Back in the old days of the Soviet Union, before the coming of capitalism, Western companies that wanted to do business here dealt with one company: the Soviet state.


The state was a straightforward trader, buying and selling goods and always paying its bills on time.


While business people are known to pine occasionally for those good old days of totalitarian stability, there was one aspect of the old game they could have done without. All too often, the key to concluding a deal was access to high-level officials.


How little things have changed is being demonstrated vividly this week by the visit of U.S. Commerce Secretary Ron Brown.


Twenty-eight business executives are trailing Brown around like children on a field trip through a circuit of meetings with top Russian officials including President Boris Yeltsin, Prime Minister Viktor Chernomyrdin, Finance Minister Alexander Shokhin and Foreign Economic Relations Minister Oleg Davydov.


The goal? "To break some of the logjams" holding up deals, Brown says.


Consider the position of the executives traveling with Brown, some of whose companies have invested tens of millions of dollars in Russia yet need the help of a U.S. politician to disentangle the "logjams."


The presence of the executives is either a measure of their faith in Brown's ability to help them or an expression of desperation in the face of mounting obstacles to their business plans.
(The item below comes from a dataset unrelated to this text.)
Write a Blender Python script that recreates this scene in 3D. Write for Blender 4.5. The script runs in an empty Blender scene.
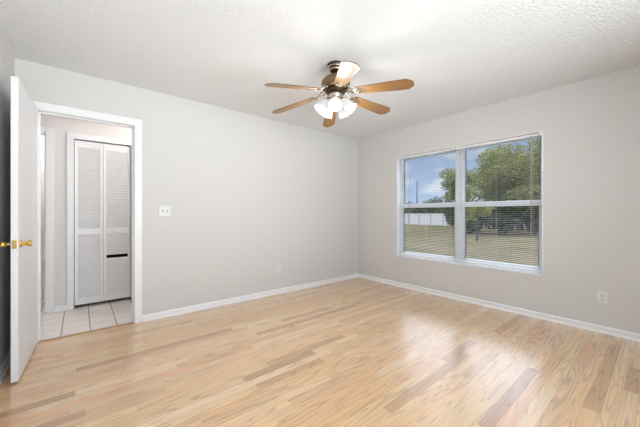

Many of these projects are too far along to abandon, yet too risky to continue.


Among the entanglements are a web of new taxes and recent hikes in existing taxes that have transformed projected profits into probable losses. There are also overlapping responsibilities and unclear relegations of power from the center to the regions, which can trap businesses in the same sort of bureaucratic loops that ensnare Russians daily. The difference is that they can cost businesses millions of dollars.


The U.S. business community greeted their gunslinger with genuine enthusiasm at a gathering of the American Chamber of Commerce on Monday evening.


Clearly, the business people relished the idea of Brown, a man known as a behind-the-scenes operator who is not afraid of straight talk, taking up their cause in high-level meetings. There is no guarantee that Brown will succeed where others failed, but indications are that he will wring at least a few concessions from the cash-strapped Russian government.


If so, then bravo to Brown. He has shown a willingness to, as he put it, rewrite his job description to meet the peculiarities of the Russian market. And as any business person will tell you, that is key to success in Russia.